→ WHAT YOU NEED TO DO
Pick out the lines in the listing below that contain the word "part" and copy them.

→ RECORDED DATA
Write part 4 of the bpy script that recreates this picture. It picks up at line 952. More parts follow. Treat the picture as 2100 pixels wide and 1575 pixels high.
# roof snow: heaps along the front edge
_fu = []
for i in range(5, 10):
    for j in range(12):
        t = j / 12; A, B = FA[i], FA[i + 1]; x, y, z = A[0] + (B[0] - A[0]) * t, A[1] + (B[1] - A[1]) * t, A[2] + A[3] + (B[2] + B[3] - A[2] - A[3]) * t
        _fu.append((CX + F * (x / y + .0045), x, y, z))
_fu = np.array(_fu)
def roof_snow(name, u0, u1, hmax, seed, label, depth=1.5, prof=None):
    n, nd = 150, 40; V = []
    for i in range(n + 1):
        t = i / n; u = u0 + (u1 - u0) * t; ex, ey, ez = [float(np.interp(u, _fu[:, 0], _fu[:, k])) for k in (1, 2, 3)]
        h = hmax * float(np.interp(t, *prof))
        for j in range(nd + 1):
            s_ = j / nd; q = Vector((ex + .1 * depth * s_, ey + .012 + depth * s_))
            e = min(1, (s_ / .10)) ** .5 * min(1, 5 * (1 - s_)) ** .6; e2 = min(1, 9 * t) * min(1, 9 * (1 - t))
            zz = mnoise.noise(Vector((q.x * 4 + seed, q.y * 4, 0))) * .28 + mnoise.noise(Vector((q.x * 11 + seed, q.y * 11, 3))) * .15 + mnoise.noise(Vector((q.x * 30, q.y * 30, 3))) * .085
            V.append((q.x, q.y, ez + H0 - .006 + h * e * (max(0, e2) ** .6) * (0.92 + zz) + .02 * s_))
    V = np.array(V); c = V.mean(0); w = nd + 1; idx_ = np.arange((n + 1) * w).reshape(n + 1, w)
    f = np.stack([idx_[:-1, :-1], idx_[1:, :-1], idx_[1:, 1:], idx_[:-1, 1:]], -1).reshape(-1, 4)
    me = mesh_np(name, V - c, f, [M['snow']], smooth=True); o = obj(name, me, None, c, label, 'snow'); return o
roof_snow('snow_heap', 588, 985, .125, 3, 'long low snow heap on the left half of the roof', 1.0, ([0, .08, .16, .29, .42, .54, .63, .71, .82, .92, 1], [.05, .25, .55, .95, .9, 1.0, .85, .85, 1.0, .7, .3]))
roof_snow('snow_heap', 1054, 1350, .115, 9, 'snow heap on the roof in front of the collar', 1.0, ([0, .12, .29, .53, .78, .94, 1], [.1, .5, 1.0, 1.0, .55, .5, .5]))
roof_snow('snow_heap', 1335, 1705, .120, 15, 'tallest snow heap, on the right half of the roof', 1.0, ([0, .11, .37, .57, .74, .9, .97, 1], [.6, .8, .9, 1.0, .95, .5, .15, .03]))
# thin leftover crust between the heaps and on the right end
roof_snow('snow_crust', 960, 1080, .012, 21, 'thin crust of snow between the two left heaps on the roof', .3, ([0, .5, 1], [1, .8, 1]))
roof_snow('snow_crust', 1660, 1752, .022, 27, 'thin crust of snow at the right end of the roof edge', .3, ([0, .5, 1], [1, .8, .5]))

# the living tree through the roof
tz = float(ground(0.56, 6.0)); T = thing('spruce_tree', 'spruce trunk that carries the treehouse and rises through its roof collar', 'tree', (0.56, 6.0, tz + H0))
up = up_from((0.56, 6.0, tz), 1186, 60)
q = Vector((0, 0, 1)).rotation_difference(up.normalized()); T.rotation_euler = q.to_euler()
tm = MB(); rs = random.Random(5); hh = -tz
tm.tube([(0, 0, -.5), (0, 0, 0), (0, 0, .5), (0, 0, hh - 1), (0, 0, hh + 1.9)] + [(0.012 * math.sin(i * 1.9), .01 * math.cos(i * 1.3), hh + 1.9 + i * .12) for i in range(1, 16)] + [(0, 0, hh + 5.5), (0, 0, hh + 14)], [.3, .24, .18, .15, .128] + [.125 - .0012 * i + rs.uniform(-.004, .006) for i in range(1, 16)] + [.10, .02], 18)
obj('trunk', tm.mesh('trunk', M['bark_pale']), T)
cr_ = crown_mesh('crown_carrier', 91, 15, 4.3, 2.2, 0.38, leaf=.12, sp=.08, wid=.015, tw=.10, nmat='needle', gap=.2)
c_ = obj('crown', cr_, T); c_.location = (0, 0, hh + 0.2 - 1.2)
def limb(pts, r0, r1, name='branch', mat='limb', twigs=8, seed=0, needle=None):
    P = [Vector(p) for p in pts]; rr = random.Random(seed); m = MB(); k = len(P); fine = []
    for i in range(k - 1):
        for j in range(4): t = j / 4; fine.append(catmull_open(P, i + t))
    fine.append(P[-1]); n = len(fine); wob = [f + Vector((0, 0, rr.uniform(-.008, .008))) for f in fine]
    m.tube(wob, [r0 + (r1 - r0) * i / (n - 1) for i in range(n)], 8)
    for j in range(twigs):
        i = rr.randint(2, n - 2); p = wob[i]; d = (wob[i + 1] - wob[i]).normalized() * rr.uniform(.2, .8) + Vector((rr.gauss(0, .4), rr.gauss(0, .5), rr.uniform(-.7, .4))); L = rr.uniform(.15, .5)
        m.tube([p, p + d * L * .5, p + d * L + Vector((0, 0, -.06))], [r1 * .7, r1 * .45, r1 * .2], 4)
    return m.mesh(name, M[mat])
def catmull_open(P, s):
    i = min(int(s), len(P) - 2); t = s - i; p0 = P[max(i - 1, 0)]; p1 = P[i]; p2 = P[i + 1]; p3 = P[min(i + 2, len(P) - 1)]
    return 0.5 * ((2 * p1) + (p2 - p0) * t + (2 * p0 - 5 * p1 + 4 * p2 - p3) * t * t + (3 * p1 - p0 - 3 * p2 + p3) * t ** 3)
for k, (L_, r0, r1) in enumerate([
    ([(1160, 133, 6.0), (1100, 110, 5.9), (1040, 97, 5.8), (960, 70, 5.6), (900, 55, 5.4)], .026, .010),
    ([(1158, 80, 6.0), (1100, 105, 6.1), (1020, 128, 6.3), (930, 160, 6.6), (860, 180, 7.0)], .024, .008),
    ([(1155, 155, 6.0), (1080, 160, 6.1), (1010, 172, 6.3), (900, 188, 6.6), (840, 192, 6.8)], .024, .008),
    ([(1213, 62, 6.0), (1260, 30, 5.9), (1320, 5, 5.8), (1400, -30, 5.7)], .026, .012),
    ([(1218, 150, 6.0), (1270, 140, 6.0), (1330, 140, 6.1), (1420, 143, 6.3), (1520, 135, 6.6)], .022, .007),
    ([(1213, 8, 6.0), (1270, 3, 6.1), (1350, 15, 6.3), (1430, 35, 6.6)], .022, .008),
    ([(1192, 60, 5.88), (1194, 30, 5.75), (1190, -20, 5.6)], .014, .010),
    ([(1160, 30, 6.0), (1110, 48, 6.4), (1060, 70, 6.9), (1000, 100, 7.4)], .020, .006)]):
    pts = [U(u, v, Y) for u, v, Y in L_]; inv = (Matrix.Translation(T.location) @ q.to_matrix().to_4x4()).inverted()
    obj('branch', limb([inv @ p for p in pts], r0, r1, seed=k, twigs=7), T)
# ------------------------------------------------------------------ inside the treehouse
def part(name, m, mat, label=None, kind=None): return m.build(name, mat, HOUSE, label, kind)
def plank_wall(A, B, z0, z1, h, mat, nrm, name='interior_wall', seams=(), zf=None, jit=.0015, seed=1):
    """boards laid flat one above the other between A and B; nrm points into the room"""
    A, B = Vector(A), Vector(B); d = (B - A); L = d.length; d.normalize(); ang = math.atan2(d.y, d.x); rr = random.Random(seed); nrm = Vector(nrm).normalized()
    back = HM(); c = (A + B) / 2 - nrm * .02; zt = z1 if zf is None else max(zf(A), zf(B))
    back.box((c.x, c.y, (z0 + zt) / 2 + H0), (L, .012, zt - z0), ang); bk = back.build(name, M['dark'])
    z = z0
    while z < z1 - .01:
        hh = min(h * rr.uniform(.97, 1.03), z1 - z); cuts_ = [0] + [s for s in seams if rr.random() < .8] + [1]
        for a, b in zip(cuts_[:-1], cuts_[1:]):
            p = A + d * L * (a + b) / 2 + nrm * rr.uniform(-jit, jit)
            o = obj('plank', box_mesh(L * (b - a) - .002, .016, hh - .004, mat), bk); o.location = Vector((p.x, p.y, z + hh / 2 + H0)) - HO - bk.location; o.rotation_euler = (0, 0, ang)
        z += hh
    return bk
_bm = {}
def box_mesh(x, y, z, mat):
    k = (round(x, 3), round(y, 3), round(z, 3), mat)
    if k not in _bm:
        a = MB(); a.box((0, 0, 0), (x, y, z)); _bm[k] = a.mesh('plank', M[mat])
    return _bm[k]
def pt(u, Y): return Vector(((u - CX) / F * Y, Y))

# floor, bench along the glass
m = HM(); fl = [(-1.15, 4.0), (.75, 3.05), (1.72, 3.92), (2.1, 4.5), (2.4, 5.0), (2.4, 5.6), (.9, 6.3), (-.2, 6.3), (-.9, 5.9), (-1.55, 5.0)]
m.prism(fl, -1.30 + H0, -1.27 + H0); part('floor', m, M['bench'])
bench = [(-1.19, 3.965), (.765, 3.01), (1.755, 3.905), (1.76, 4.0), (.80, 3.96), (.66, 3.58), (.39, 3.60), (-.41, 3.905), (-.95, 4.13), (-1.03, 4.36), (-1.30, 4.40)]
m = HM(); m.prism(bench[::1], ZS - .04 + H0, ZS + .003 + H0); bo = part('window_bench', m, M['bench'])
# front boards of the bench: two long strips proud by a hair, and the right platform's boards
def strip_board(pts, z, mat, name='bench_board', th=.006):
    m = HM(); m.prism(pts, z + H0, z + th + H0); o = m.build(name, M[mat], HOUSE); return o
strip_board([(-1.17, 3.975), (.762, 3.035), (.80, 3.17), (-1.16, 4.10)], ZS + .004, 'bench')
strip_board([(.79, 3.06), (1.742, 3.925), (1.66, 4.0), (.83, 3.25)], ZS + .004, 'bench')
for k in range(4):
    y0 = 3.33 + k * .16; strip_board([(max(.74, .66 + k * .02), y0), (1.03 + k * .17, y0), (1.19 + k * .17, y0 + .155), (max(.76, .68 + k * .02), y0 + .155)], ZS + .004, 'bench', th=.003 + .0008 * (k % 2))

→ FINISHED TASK
Write part 4 of the bpy script that recreates this picture. It picks up at line 952. More parts follow. Treat the picture as 2100 pixels wide and 1575 pixels high.
def part(name, m, mat, label=None, kind=None): return m.build(name, mat, HOUSE, label, kind)
m.prism(fl, -1.30 + H0, -1.27 + H0); part('floor', m, M['bench'])
m = HM(); m.prism(bench[::1], ZS - .04 + H0, ZS + .003 + H0); bo = part('window_bench', m, M['bench'])